Yeah, Yvonne thought, my usual dumb luck.

She drove to the grocery store, bought food, and then stopped at the liquor store for a few twelves of beer and headed back. She cooked supper for the kids, who were running in and out as freely as they always did. A bit later Ernie Jensen was there again, and they sat in the living room, having beers. Immediately Shirley Anne began her usual games with him.

Yvonne had known Ernest Egon Jensen for less than a year, and considered him quiet and decent; later, on the trial transcript, she wrote in a note about him: “He is a good gentleman, and a good heart.” He was a smallish man in his early thirties, separated from his wife and son, his parents dead, his younger brother in jail somewhere, and he himself had been badly burned in a car accident to the point of being visibly scarred and crippled. He’d been at the house a few times before to sit, talk, have a beer, and when Yvonne bought a second-hand stove, he hooked it up properly for her, despite his mutilated hands.

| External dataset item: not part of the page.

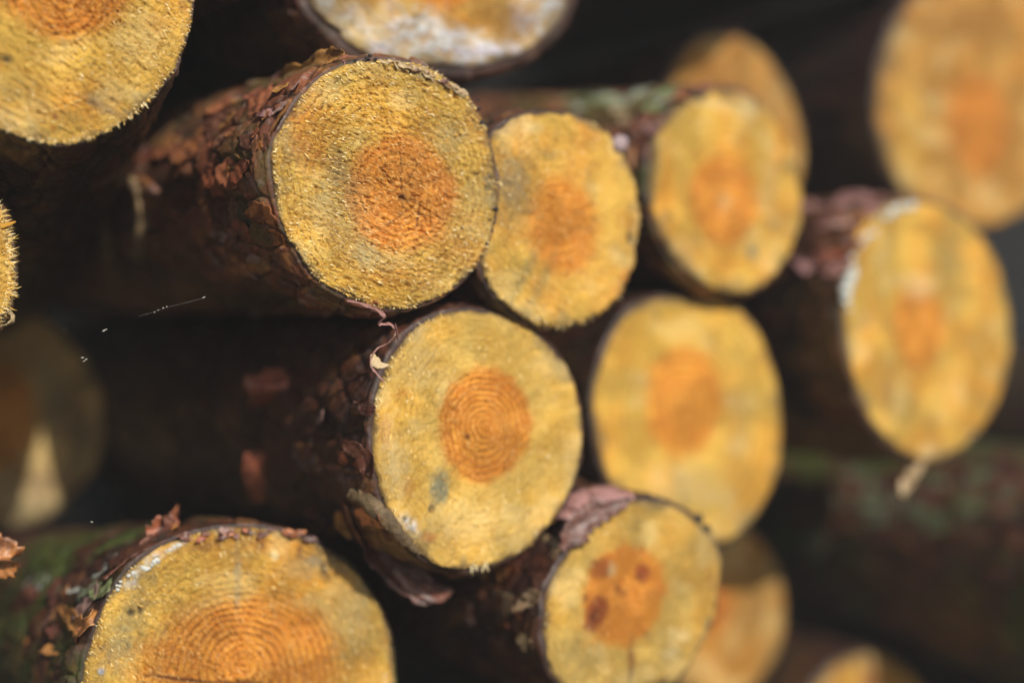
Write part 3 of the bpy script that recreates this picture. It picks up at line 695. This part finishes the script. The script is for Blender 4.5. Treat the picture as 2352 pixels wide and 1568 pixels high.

Ernie took Shirley Anne’s games in good humour; Yvonne could see he might be interested in her.

“His life must have been lonely enough. He was no prize catch,” Yvonne told me in P4W. “I had no idea of his personality besides how quiet and decent he was to me. A few times he complimented me on
how well I treated my kids. He knew enough about that, he said, he’d been in plenty of foster homes.”

Yvonne had never seen Ernie in a group of men, how manic he could become when surrounded by what he experienced as the heavy demands of masculinity. Nor did she know he had a long history of violence, or that he had been in prison several times for assault and being impaired.